Weekly Update

Sadly, I don't have any pictures from last night, but it was quite an event. Claudie, my youngest step-daughter, was nominated for an award at her school. Every year they have an "Excellence Awards" ceremony. She struggled in earlier years getting the marks that she wanted and finally this year, after putting her incredibly demanding cheer leading on the back burner and working her tiny ass off, she's getting the marks (and recognition) that she deserves.

Initially there was a tiny bit of controversy because each nominee is only allowed to invite 3 people, and her mom, sister, and dad, obviously have precedence over me. Thankfully, Louis was able to talk to the right person at school, explain our situation, and get me a ticket. I would have been happy to celebrate with her in any way, but being at the ceremony was a much better way.

Unfortunately, she didn't win, but when I heard about all of the absolutely incredibly amazing students (who rank highly across Canada and even the world in some cases for their sports, arts, or academic achievements), I truly think it is an honour just to be nominated.

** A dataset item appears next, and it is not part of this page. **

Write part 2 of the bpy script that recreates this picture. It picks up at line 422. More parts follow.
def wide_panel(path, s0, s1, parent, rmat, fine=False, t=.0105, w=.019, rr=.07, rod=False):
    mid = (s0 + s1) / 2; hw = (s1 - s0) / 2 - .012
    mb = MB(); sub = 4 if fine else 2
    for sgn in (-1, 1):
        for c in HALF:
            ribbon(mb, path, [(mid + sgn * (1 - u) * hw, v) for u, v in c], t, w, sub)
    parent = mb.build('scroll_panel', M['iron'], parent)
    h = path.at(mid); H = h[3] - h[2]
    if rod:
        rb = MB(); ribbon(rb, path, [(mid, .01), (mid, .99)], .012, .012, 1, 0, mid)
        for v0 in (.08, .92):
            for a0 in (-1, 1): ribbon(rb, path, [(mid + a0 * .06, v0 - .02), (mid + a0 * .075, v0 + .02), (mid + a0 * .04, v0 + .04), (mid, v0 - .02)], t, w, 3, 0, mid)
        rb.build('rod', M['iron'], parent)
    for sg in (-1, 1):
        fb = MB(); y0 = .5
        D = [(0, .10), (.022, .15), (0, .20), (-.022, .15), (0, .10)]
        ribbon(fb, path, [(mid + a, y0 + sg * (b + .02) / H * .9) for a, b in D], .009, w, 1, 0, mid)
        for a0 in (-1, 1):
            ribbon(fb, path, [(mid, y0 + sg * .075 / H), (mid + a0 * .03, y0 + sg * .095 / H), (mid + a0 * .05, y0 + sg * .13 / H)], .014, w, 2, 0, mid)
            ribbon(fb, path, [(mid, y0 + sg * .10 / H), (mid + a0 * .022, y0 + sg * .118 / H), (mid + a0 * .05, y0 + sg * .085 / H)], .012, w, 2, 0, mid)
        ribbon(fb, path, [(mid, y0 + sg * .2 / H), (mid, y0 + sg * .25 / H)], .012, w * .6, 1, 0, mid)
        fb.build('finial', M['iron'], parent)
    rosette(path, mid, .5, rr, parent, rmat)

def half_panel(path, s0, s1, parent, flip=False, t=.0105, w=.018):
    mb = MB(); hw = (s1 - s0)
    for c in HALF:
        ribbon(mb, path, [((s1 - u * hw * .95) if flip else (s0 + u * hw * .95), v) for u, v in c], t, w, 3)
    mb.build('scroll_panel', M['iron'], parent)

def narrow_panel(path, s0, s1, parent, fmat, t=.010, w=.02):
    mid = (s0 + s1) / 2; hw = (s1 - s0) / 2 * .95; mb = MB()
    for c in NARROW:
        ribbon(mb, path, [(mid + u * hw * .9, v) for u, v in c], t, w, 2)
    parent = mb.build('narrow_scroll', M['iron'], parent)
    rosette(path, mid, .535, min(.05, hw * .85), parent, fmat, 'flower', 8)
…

The evening was fun...and I didn't feel out of place. This is a big deal to me...I'm already kind of the outsider to begin with, and although no one ever treats me this way, I don't have the 12 years of history that they all have together, pre-me. I'm probably a little sensitive to it too, I don't want to be too intrusive and I'm not always sure of myself. (Well, I should clarify that everyone here is a lot smaller and shorter, so when I first arrived, I felt out of place because I'm a freaking giant here, and a few people stared...). I was happy to be there, all of us together.

The afternoon/evening started off with the two sisters plus one school-friend getting their best outfits on for the night. I only have one best outfit unpacked, so it was pretty easy for me. Fashion shows, makeup, burning hair, and the frustrations that come along with not being able to decide exactly what looks the best then ensued. I often hate getting ready for a fancy event because always at the last minute, there's something that just doesn't quite look right (but only to me) and I have to go through everything to find what does look right, so that I feel comfortable through the night. I know that every girl/woman goes through this...I was just so happy that it wasn't me this time.

We ate supper together then drove off to meet up with the girls' mom. We met at the school, sat in the gym, decorated all pretty and thematic for the night. It was a pretty surreal feeling...being in a school gym. For anyone not observant, there's an age difference between Louis and I, and I felt really, really, really young. Most people there were in their late forties or even fifties, and here I am, feeling like this little kid, but watching my youngest step-daughter and her peers, all trying to look like adults in their fancy dresses and jewelery (and heels!! I have no idea how there wasn't an ankle twisting casualty!), winning awards and being recognised for their incredible talents and hard work.

It also made me think back to my high school years. Everyone is so full of excitement and wonder. Finishing high school feels like the biggest deal in the entire world. An ending chapter to your book of childhood years...with a new, blank book ready and waiting for you. I can see why it's exciting and I can see why it's scary!

I've been having a rough couple of weeks. I'm frustrated by my impatience to adapt to everything new...I'm frustrated by my lack of understanding and ability to communicate in French, I'm frustrated that my CV is apparently very impressive, yet I haven't had any bites from my one recruiter (I met her a week ago...). So having last night was a pretty big deal to me. We all felt like a family and things felt natural and almost easy. Ok, so at the end of the night my brain was TOTALLY fried from trying to understand two full hours of French in all kinds of different accents, but even then I was happy that I was able to follow and I have a gazillion questions about tenses and grammar to ask Louis today, now that my brain is a little refreshed.

This post is a little all over the place....as I am. The ups and downs that go along with unemployment, moving cities, adapting to step-families and another culture, well, it has me going a bit crazy sometimes. On top of it all, this week I'm taking it easy (ie: no running or gym classes) because my legs have been hurting due to old runners that I used too much. I've been going to yoga classes to get in some activity...but it's not the same as going outside and running. Ok. That's this week's update.

I'm off to go for some volunteer training at the yoga studio this morning. Hopefully that will keep me busy until I can find a job!